La deuxième question de fond que soulèvent les récents événements est le lien entre esthétique et politique. Qui veut-on statufier et pourquoi ? Au fond, ce qui se joue est la nécessité d’un débat pour habiter de manière commune l’espace public. À Maurice, une double chape de plomb recouvre notre histoire. L’histoire des esclaves et des afro-descendants a été oblitérée par les colons européens et leurs descendants. Cet effacement a été prolongé après l’indépendance par les nouveaux dirigeants du pays. Non seulement les afro-descendants doivent-ils se remettre de l’histoire coloniale, de l’esclavage et de ses séquelles, mais ils doivent aussi faire face à la résistance systématique et institutionnelle des décideurs qui se succèdent à la tête de l’État lorsqu’il s’agit du travail mémoriel les concernant.
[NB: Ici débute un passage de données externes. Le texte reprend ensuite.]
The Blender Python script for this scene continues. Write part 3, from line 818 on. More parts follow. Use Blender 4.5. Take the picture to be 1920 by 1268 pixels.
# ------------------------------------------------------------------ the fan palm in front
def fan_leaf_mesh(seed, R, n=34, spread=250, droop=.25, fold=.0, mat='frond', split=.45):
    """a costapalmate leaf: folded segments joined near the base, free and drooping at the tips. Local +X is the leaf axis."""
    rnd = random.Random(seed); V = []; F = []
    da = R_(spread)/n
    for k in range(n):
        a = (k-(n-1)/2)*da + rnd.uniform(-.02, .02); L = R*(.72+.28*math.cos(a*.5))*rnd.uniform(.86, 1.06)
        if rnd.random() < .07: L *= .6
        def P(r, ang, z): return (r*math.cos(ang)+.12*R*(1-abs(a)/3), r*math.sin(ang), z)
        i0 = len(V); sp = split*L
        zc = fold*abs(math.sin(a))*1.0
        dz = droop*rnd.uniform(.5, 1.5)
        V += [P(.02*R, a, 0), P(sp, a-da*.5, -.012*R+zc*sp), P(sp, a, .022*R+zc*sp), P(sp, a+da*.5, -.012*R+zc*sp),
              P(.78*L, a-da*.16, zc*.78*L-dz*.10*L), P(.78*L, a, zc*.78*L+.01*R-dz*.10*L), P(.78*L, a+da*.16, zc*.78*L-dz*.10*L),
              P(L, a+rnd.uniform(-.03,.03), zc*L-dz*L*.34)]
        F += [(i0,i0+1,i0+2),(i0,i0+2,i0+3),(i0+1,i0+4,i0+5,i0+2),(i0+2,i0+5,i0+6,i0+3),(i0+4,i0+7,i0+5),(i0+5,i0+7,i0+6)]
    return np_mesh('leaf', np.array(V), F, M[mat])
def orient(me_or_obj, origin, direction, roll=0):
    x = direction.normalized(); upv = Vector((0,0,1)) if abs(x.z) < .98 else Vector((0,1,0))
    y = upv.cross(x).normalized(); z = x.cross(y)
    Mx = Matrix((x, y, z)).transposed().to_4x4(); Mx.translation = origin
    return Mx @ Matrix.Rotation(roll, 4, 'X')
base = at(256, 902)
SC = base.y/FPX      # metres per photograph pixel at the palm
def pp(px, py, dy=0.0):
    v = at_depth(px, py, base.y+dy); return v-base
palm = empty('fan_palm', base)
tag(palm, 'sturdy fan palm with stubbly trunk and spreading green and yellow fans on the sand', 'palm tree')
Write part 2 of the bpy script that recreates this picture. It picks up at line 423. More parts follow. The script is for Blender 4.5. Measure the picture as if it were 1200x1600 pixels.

À Maurice, il ne s’agit pas tant ni seulement de déboulonner des statues des anciens dominants, mais que les dominants actuels acceptent que de nouvelles « statues », c’est-à-dire de nouveaux symboles soient érigés et reconnus dans l’espace public.

La lutte pour la reconnaissance du Morne et les nombreux obstacles rencontrés pour que voit le jour un Musée de l’esclavage en disent long sur les résistances des dominants d’aujourd’hui à inclure cette part de notre histoire dans le récit national. Cette inclusion à grande valeur symbolique dans l’espace public est sans cesse repoussée. Il ne s’agit pas seulement de reconnaître un passé d’injustices et d’inégalités, mais peut-être plus encore de reconnaître un présent qui prolonge ces injustices et ces inégalités. Le symbolique re-présente un réel. La résistance aux symboles est toujours, en fait, une résistance au réel qui se dit à travers eux. Ce vide laissé dans notre espace public nous renvoie à notre impuissance à débattre de ce qui nous est commun et à décider ensemble de ce que nous voulons honorer en tant que peuple. C’est peut-être cette incapacité qu’il s’agit de déboulonner.